Jepsen initially declined comment Friday, because his office might have to defend passage of the bill. But after Prague said the measure was dead, Jepsen his office had been approached before the House debate and affirmed Blumenthal’s earlier view that the bill was legally sound.
The Connecticut Business and Industry Association circulated its own legal opinion that National Labor Relations Act pre-empts the state from addressing the issue. Jepsen ordered his staff to conduct a deeper review.
“I’m never afraid to take a second look,” Jepsen said
Still, he declined to share exactly what he told legislators after that additional review.
Jepsen’s position defuses a difficult political situation for the Senate and Gov. Dannel P. Malloy.

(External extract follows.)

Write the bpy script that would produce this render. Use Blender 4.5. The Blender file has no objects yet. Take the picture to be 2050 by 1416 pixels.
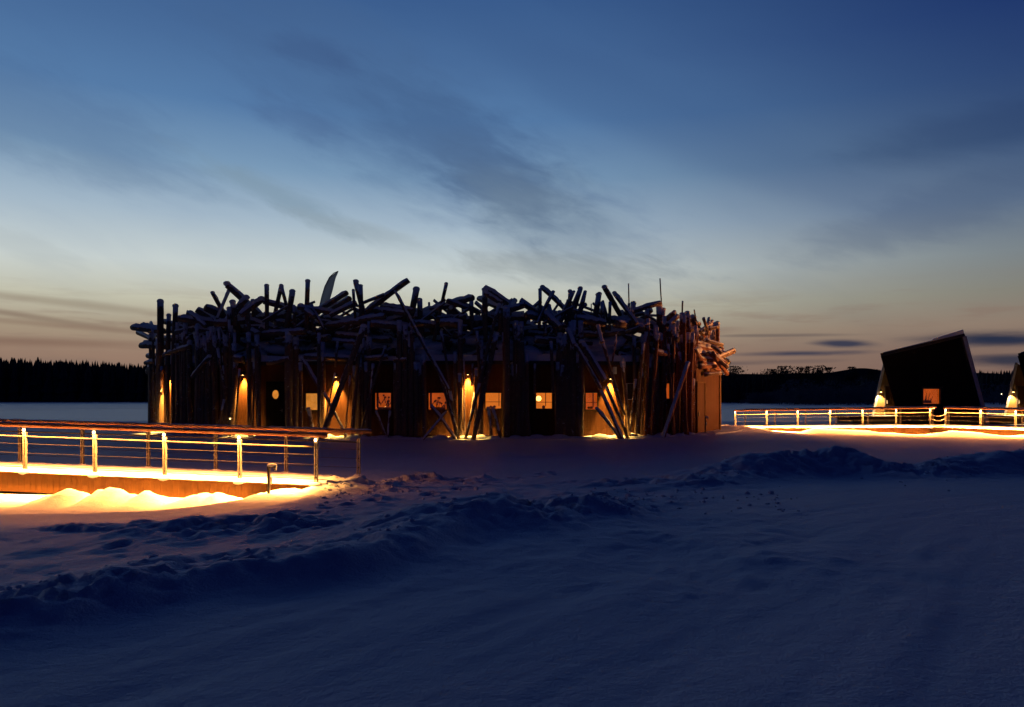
import bpy, math, random
import numpy as np
random.seed(7)
S = bpy.context.scene
COL = S.collection
F = 1500.0; CX = 1025.0; HY = 790.0; EZ = 2.1
# ------------------------------------------------------------------ camera
cam = bpy.data.cameras.new('camera'); camo = bpy.data.objects.new('camera', cam); COL.objects.link(camo)
camo.location = (0, 0, EZ); camo.rotation_euler = (math.radians(90), 0, 0)
cam.sensor_width = 36; cam.lens = F/2050*36; cam.shift_y = 82/2050.0; cam.clip_start = .1; cam.clip_end = 6000
S.camera = camo
S.render.resolution_x = 1024; S.render.resolution_y = 707
S.view_settings.view_transform = 'Standard'; S.view_settings.look = 'None'
S.view_settings.exposure = 0; S.view_settings.gamma = 1; S.view_settings.use_curve_mapping = False
try:
    S.cycles.max_bounces = 6; S.cycles.diffuse_bounces = 4; S.cycles.glossy_bounces = 3; S.cycles.transparent_max_bounces = 8
except Exception: pass

def s2l(c):
    return tuple(((v/255)/12.92 if v/255 <= .04045 else ((v/255+.055)/1.055)**2.4) for v in c)

# ------------------------------------------------------------------ node helper
class NT:
    def __init__(s, nt): s.nt = nt; s.L = nt.links.new
    def n(s, t, **k):
        o = s.nt.nodes.new(t)
        for a, b in k.items(): setattr(o, a, b)
        return o
    def put(s, sock, v):
        if hasattr(v, 'is_output') or isinstance(v, bpy.types.NodeSocket): s.L(v, sock)
        else: sock.default_value = v
    def m(s, op, a, b=0.0, c=None, clamp=False):
        o = s.n('ShaderNodeMath', operation=op); o.use_clamp = clamp
        s.put(o.inputs[0], a); s.put(o.inputs[1], b)
        if c is not None: s.put(o.inputs[2], c)
        return o.outputs[0]
    def ss(s, v, a, b, lo=0.0, hi=1.0):
        o = s.n('ShaderNodeMapRange', interpolation_type='SMOOTHSTEP')
        s.put(o.inputs[0], v); s.put(o.inputs[1], a); s.put(o.inputs[2], b); s.put(o.inputs[3], lo); s.put(o.inputs[4], hi)
        return o.outputs[0]
    def mix(s, f, a, b, blend='MIX'):
        o = s.n('ShaderNodeMix', data_type='RGBA', blend_type=blend)
        s.put(o.inputs[0], f)
        for k, v in ((6, a), (7, b)):
            if isinstance(v, tuple): o.inputs[k].default_value = (*v[:3], 1)
            else: s.L(v, o.inputs[k])
        return o.outputs[2]
    def noise(s, vec, scale, detail=4, rough=.55, out=0, dist=0.0):
        o = s.n('ShaderNodeTexNoise'); s.L(vec, o.inputs['Vector'])
        o.inputs['Scale'].default_value = scale; o.inputs['Detail'].default_value = detail
        o.inputs['Roughness'].default_value = rough; o.inputs['Distortion'].default_value = dist
        return o.outputs[out]
    def ramp(s, v, pts):
        o = s.n('ShaderNodeValToRGB'); s.L(v, o.inputs[0]); e = o.color_ramp.elements
        while len(e) > 1: e.remove(e[-1])
        e[0].position = pts[0][0]; e[0].color = (*pts[0][1], 1)
        for p, c in pts[1:]:
            q = e.new(p); q.color = (*c, 1)
        return o.outputs[0]

# ------------------------------------------------------------------ world: dusk sky, glow low ahead, dark behind
W = bpy.data.worlds.new('World'); S.world = W; W.use_nodes = True
wt = NT(W.node_tree); W.node_tree.nodes.clear()
tc = wt.n('ShaderNodeTexCoord'); sp = wt.n('ShaderNodeSeparateXYZ'); wt.L(tc.outputs['Generated'], sp.inputs[0])
dx, dy, dz = sp.outputs
D2R = 180/math.pi
el = wt.m('MULTIPLY', wt.m('ARCSINE', dz), D2R)
az = wt.m('MULTIPLY', wt.m('ARCTAN2', dx, dy), D2R)
def ramp_el(rows): return wt.ramp(wt.m('DIVIDE', el, 90.0, clamp=True), [(e/90, s2l(c)) for e, c in rows])
left = ramp_el([(0, (140, 106, 92)), (3.0, (152, 126, 108)), (4.6, (166, 150, 128)), (6.6, (194, 192, 172)), (9.2, (201, 210, 208)),
                (12.5, (164, 184, 200)), (16, (122, 154, 184)), (20, (86, 124, 168)), (24, (72, 107, 153)), (29, (54, 88, 138)), (36, (16, 34, 86)), (50, (1, 10, 56)), (90, (0, 5, 50))])
right = ramp_el([(0, (120, 92, 84)), (3.0, (126, 104, 94)), (4.6, (140, 122, 108)), (6.6, (128, 126, 116)), (9.2, (118, 128, 134)),
                 (12.5, (86, 106, 134)), (16, (56, 80, 118)), (20, (42, 66, 112)), (24, (28, 51, 104)), (29, (19, 41, 92)), (36, (9, 22, 62)), (50, (3, 10, 40)), (90, (0, 5, 32))])
behind = ramp_el([(0, (18, 25, 56)), (22, (11, 20, 56)), (38, (3, 9, 38)), (90, (0, 5, 32))])
fr = wt.ss(az, -5.0, 40.0)
base = wt.mix(fr, left, right)
aab = wt.m('ABSOLUTE', wt.m('ADD', az, 8.0))
base = wt.mix(wt.ss(aab, 44.0, 84.0), base, behind)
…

With the passage of a paid sick days bill, the business community had stepped up its opposition to the captive-audience bill, calling it a blow to Connecticut’s image among employers.
John Olsen, the president of the Connecticut AFL-CIO, said the statewide federation of unions would continue to press for passage in the Senate, saying a legal opinion is statement of what might happen in the fact of a court challenge, not a certainty.
“We believe the bill, from all kinds of standpoints, is defensible,” Olsen said.